* Dataset content
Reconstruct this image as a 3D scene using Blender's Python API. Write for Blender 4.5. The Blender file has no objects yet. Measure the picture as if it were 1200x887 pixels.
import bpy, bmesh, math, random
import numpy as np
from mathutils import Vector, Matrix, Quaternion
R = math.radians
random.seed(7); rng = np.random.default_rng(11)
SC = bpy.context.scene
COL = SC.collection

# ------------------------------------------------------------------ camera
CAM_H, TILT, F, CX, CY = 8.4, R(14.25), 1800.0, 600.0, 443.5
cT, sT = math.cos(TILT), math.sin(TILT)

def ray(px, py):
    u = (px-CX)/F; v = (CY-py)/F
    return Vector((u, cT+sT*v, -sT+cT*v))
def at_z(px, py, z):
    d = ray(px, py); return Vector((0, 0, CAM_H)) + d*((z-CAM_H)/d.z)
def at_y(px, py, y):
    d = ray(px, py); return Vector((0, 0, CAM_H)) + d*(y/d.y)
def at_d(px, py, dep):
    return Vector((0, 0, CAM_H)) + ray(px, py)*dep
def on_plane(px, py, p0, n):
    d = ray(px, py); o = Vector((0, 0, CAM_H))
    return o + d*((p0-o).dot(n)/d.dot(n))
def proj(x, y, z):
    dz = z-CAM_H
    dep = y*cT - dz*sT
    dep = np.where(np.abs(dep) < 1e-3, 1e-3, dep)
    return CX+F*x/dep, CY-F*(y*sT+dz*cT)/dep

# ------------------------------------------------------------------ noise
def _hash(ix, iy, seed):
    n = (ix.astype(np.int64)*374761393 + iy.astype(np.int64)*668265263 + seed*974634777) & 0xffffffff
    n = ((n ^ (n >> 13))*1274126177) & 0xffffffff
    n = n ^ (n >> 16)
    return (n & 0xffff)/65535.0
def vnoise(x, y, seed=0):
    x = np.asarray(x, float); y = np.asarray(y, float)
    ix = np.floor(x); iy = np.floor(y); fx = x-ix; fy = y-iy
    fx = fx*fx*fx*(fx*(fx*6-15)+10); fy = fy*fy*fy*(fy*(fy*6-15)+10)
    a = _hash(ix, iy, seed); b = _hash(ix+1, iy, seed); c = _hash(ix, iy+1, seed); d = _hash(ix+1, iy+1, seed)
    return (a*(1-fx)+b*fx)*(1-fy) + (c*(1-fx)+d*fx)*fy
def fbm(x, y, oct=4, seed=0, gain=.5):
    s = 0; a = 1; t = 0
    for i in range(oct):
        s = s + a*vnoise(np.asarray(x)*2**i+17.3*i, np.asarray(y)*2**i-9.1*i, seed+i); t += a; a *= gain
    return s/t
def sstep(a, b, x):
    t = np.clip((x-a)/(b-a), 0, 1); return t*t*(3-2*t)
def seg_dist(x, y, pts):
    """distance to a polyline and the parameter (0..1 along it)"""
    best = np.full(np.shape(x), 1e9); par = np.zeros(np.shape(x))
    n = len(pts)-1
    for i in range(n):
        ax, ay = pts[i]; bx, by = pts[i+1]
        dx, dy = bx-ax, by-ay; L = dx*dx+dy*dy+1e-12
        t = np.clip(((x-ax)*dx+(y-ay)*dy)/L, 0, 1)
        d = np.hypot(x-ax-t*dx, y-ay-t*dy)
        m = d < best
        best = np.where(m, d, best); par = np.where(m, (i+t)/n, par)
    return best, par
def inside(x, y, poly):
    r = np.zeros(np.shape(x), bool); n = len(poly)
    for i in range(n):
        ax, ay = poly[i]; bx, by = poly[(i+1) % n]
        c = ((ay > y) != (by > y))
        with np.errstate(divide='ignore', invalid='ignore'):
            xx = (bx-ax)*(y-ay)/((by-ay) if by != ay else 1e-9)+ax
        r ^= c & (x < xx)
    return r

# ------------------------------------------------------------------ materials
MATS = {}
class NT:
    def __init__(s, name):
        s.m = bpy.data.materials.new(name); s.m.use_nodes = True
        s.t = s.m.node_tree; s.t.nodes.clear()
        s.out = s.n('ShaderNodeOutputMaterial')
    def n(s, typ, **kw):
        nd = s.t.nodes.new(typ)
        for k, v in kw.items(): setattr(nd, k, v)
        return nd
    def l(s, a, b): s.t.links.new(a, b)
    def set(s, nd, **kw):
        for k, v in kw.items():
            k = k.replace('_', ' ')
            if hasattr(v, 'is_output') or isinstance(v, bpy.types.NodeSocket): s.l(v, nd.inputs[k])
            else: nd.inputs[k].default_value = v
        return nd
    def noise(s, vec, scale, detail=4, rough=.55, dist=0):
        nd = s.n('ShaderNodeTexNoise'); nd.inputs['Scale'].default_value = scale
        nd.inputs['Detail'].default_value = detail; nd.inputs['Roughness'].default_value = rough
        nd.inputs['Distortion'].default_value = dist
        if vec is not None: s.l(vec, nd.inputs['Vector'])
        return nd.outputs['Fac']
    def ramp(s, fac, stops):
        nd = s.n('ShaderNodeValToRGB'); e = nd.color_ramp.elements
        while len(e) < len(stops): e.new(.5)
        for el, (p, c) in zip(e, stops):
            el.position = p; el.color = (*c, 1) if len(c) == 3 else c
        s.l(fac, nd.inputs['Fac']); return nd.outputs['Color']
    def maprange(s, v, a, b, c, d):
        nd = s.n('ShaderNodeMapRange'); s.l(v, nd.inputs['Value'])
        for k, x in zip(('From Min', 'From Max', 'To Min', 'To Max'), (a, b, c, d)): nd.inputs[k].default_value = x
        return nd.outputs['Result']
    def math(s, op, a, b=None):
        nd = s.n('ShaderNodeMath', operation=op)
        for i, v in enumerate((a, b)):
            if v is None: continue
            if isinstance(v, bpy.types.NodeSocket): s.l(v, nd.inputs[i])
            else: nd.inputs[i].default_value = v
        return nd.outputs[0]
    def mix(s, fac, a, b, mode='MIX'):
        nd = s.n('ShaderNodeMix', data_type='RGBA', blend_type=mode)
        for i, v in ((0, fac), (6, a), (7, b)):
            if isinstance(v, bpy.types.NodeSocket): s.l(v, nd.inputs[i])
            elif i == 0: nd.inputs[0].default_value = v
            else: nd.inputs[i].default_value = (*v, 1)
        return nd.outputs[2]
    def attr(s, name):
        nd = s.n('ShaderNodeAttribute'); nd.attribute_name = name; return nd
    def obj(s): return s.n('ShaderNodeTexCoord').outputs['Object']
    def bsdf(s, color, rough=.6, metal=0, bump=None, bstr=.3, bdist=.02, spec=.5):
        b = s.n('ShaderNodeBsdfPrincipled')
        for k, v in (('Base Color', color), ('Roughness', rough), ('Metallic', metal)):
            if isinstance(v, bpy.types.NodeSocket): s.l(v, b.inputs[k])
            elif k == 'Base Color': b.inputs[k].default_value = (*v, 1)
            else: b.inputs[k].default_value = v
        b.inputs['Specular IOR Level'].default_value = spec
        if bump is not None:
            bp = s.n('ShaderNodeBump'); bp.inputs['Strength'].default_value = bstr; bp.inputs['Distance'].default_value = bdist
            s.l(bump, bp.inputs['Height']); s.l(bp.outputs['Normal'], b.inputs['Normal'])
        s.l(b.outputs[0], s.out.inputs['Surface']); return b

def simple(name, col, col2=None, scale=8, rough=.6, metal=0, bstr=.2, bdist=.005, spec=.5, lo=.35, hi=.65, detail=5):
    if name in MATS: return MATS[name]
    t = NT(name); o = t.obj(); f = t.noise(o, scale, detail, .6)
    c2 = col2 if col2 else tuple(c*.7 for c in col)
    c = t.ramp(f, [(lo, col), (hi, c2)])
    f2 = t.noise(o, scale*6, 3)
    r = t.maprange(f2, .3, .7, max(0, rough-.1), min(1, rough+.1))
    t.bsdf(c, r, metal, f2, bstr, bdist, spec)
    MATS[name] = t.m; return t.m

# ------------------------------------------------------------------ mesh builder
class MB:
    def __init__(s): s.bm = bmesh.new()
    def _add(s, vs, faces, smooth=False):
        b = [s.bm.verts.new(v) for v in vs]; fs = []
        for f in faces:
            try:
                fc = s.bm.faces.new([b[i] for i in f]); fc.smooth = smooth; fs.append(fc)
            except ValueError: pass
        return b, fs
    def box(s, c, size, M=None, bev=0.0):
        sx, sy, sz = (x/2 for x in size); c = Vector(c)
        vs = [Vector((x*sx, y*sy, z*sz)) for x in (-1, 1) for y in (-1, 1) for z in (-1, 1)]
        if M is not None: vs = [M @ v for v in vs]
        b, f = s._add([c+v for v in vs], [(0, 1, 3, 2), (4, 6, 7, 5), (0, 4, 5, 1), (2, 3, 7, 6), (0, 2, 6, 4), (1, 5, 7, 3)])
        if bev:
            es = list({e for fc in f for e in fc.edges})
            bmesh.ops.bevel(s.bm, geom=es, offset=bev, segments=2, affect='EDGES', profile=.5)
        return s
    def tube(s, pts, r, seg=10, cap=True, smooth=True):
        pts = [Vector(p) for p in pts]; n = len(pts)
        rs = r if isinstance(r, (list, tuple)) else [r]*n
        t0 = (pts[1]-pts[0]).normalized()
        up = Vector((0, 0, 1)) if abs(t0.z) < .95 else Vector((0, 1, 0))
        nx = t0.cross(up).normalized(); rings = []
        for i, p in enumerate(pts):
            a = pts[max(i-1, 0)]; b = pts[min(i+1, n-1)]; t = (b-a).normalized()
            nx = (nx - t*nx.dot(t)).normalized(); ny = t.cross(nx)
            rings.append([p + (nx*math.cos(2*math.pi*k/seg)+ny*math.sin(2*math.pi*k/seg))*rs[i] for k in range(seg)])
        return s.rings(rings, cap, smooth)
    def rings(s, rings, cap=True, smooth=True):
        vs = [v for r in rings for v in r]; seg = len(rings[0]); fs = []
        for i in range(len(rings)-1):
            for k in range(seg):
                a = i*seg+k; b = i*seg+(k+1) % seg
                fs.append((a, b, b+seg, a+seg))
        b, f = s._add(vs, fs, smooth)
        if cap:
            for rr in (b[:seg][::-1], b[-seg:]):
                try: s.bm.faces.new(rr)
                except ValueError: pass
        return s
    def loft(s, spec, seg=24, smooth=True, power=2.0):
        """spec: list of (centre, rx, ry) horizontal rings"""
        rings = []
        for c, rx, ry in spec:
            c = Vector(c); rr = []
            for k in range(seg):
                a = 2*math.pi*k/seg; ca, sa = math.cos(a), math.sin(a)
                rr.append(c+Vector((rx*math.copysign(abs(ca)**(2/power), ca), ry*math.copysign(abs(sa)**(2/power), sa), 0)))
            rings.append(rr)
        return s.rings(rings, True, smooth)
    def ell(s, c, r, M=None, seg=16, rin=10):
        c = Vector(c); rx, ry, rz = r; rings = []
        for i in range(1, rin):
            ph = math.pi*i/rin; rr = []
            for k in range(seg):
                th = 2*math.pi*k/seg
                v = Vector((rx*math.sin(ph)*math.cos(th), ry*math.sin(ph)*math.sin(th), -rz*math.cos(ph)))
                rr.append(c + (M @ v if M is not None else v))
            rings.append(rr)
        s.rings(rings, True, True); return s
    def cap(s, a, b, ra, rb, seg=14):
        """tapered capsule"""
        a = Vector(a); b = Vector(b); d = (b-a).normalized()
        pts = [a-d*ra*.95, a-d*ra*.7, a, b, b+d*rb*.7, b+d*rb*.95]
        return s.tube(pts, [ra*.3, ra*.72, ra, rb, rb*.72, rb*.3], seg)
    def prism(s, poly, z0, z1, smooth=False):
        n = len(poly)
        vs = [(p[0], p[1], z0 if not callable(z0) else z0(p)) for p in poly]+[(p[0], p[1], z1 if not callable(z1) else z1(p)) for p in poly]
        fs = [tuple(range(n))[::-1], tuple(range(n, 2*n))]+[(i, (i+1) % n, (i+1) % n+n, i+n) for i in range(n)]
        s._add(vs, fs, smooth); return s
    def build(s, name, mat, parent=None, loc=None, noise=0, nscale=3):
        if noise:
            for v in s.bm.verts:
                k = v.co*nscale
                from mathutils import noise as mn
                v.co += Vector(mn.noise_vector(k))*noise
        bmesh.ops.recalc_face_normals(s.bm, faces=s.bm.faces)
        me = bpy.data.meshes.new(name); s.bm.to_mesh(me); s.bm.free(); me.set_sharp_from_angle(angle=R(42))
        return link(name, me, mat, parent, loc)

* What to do
Starting with the first line of the data above, copy each line exactly until you reach the line with "return CX+F*x/dep, CY-F*(y*sT+dz*cT)/dep"; include that line as well.

* Answer for this exercise
Reconstruct this image as a 3D scene using Blender's Python API. Write for Blender 4.5. The Blender file has no objects yet. Measure the picture as if it were 1200x887 pixels.
import bpy, bmesh, math, random
import numpy as np
from mathutils import Vector, Matrix, Quaternion
R = math.radians
random.seed(7); rng = np.random.default_rng(11)
SC = bpy.context.scene
COL = SC.collection

# ------------------------------------------------------------------ camera
CAM_H, TILT, F, CX, CY = 8.4, R(14.25), 1800.0, 600.0, 443.5
cT, sT = math.cos(TILT), math.sin(TILT)

def ray(px, py):
    u = (px-CX)/F; v = (CY-py)/F
    return Vector((u, cT+sT*v, -sT+cT*v))
def at_z(px, py, z):
    d = ray(px, py); return Vector((0, 0, CAM_H)) + d*((z-CAM_H)/d.z)
def at_y(px, py, y):
    d = ray(px, py); return Vector((0, 0, CAM_H)) + d*(y/d.y)
def at_d(px, py, dep):
    return Vector((0, 0, CAM_H)) + ray(px, py)*dep
def on_plane(px, py, p0, n):
    d = ray(px, py); o = Vector((0, 0, CAM_H))
    return o + d*((p0-o).dot(n)/d.dot(n))
def proj(x, y, z):
    dz = z-CAM_H
    dep = y*cT - dz*sT
    dep = np.where(np.abs(dep) < 1e-3, 1e-3, dep)
    return CX+F*x/dep, CY-F*(y*sT+dz*cT)/dep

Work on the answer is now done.